14th Street NW: Saturday

>> After a fascinating eight-week photography series this summer, the Randall Scott Gallery almost seems to cap it off with their first show of the new season. Julia Fullerton-Batten’s solo show, in between, features the awkwardness, loneliness and “in-betweenyness” experienced by adolescent girls. Some of her photographs show them in mid-air (pictured right), leaping in a familiar scene (bedroom, hallway) for an unknown reason; perhaps the manifestation of a daydream. Others overlay images of girls in different positions around a creativity-inducing room (theater, library), so they’re alone together in a classic representation of teenage years. The gallery will also host the third incarnation of Video Smack, with two short films by Jani Ruscica of Finland. 6 to 9 p.m.

>> Head north a block on 14th to Irvine Contemporary. Frequent visitors to the gallery will know the work of Teo Gonzalez, who opens his third solo show there on Saturday. Gonzalez’s amusing ameboa-like paintings are fascinating in their obsessive, but not perfect repetitiveness of circles and dots-in-circles, but the artist has a particular focus on color this time around. 23.4837K is his attempt to play with the idea of creating a perfect (and impossible) 24K pigment. If anything, go to surround yourself with a little bling before heading down the street. 6 to 8 p.m.
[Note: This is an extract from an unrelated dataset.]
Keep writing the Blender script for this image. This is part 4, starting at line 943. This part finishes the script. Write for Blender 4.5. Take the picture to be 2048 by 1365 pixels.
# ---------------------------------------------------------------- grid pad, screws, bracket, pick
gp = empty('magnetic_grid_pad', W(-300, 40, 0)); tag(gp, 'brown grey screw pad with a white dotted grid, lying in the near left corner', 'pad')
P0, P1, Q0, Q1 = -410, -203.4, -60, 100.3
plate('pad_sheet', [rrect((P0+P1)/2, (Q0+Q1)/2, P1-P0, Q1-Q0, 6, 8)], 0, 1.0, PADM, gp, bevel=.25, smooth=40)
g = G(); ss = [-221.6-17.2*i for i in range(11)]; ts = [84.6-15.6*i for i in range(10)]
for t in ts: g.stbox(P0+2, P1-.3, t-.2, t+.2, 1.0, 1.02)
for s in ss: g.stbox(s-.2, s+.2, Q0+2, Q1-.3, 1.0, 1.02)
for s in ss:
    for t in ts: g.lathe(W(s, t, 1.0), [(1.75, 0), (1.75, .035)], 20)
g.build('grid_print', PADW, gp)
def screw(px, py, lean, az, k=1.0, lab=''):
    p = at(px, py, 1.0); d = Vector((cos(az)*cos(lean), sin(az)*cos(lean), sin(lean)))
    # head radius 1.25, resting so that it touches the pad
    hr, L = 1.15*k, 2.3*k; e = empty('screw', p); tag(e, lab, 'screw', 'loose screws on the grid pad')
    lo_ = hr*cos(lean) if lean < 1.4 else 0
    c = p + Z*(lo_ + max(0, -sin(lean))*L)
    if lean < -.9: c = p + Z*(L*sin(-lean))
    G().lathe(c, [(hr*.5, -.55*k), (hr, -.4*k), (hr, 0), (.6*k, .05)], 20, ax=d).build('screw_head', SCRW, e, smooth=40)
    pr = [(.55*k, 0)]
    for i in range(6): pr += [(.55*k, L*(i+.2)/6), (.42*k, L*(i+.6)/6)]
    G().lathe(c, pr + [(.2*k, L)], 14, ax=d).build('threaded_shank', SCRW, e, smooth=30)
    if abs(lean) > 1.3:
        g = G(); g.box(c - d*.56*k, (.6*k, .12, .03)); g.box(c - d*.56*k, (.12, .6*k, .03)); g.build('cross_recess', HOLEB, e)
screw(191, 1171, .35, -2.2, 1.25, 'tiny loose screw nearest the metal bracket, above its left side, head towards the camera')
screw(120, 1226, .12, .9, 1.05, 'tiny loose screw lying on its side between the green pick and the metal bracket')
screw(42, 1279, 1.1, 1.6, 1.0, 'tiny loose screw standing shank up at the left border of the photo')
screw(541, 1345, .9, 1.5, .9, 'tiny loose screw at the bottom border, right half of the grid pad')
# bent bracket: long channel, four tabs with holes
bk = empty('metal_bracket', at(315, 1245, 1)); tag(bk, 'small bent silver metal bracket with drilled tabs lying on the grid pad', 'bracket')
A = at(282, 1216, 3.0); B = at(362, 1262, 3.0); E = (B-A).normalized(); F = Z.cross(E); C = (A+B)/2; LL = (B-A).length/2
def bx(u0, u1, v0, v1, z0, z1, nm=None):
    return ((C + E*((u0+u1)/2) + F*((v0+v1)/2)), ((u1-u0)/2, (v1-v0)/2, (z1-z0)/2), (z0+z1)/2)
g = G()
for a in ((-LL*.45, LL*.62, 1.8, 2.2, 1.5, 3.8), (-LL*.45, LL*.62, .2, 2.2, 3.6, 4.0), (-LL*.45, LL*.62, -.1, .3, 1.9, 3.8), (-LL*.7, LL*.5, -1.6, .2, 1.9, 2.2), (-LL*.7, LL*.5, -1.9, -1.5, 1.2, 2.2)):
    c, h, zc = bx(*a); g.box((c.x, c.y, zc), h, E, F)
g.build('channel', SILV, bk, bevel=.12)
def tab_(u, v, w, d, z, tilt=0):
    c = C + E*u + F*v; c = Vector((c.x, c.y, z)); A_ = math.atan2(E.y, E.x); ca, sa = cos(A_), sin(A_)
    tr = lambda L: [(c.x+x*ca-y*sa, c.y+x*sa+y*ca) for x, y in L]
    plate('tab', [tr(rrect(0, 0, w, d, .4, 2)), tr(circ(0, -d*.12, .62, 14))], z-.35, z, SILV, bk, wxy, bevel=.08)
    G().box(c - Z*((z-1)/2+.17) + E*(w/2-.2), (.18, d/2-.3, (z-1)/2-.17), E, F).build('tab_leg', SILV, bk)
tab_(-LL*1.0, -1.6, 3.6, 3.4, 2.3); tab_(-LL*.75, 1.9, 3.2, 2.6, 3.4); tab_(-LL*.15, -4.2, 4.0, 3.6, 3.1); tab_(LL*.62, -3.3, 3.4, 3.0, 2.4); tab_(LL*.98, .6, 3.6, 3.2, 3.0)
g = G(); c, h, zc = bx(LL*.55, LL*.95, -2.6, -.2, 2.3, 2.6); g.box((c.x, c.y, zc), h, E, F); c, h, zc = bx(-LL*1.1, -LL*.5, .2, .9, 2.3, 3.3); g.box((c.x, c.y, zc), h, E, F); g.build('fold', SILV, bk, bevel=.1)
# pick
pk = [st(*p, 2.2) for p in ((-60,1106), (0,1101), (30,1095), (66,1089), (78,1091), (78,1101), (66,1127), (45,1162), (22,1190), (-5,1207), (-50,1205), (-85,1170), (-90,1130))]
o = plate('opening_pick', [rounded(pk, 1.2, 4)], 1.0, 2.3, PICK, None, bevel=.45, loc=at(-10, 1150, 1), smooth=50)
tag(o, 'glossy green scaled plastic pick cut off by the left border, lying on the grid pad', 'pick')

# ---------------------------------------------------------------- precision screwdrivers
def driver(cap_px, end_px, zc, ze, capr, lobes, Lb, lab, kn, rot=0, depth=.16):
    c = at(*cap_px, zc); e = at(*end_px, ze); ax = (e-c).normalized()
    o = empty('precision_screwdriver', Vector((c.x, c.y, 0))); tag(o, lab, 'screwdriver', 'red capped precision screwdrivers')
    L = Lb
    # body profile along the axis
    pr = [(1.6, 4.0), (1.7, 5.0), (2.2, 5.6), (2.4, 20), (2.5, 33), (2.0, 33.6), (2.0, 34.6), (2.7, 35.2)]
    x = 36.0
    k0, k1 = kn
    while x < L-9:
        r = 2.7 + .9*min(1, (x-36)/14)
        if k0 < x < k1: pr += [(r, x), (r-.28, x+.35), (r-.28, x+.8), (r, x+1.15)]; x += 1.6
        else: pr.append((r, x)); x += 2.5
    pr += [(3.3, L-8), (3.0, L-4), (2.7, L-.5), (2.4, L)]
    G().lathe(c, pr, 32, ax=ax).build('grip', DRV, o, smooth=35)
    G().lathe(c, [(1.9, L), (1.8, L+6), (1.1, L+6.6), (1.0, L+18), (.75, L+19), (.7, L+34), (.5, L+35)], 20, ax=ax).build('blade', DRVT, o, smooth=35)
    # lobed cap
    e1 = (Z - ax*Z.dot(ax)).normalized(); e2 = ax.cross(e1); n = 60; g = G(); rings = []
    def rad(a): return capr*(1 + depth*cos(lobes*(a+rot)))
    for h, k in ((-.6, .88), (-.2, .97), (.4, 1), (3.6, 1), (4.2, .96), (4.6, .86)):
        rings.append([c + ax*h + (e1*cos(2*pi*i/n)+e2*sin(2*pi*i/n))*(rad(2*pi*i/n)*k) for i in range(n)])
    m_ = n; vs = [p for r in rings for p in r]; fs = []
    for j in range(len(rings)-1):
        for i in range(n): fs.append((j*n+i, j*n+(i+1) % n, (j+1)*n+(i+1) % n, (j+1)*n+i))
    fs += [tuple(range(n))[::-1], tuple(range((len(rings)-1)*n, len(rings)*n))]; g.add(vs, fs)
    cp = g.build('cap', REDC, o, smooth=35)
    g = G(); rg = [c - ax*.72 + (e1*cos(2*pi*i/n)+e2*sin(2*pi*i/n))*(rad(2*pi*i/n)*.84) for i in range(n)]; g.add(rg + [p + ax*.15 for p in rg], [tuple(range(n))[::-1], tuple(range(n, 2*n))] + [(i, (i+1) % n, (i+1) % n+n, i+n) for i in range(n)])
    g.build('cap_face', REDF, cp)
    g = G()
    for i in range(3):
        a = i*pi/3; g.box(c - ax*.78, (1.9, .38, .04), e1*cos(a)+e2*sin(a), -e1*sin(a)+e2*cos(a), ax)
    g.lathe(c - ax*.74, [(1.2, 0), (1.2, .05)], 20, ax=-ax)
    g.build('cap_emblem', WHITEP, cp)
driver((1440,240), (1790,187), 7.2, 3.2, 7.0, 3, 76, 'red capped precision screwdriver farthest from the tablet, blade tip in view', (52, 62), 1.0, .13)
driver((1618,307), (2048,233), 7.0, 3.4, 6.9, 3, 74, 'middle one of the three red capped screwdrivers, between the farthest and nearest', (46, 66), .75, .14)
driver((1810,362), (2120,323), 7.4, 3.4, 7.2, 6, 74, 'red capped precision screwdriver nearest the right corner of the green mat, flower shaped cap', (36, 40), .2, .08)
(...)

>> As usual, get to 1515 14th Street to pack in the most art under one roof. On the third floor, Hemphill opens another exhibit with its golden child, photographer William Christenberry (his work is at left). 6:30 to 8:30 p.m. Down on the second floor, Curator’s Office opens Potential Energy, a series of paintings made in a collaboration by Kate McGraw and Ann Tarantino, who used each others’ work and “energy” as the work unfolded. 6 to 8 p.m. In an exhibition that focuses more on the manifestation of the physical work than the creation itself, Adamson Gallery shows off master printer David Adamson’s collaborations with a number of artists, including Chuck Close, Robert Rauschenberg, and iona rozeal brown. 6:30 to 8:30 p.m. Last but not least, G Fine Art features the “sampling” work of Ryan Hackett, who studies animal behavior and turns it into a beat of its own; don’t forget to see Cory Orbendorfer’s pop-art roller derby girls in the project room, which will always put a smile on your face. 6:30 to 8:30 p.m.

>> Brushfire is sweeping across D.C.; the “social change art exhibition” headed up by Provisions Library will be at a number of venues in the next few weeks, and we’ll have more information on the movement for you soon. In the meantime, finish your 14th Street trek at Plan B Gallery, which has the political art of six artists, including Dana Ellyn and Matt Sesow, with the reception from 6 to 8 p.m.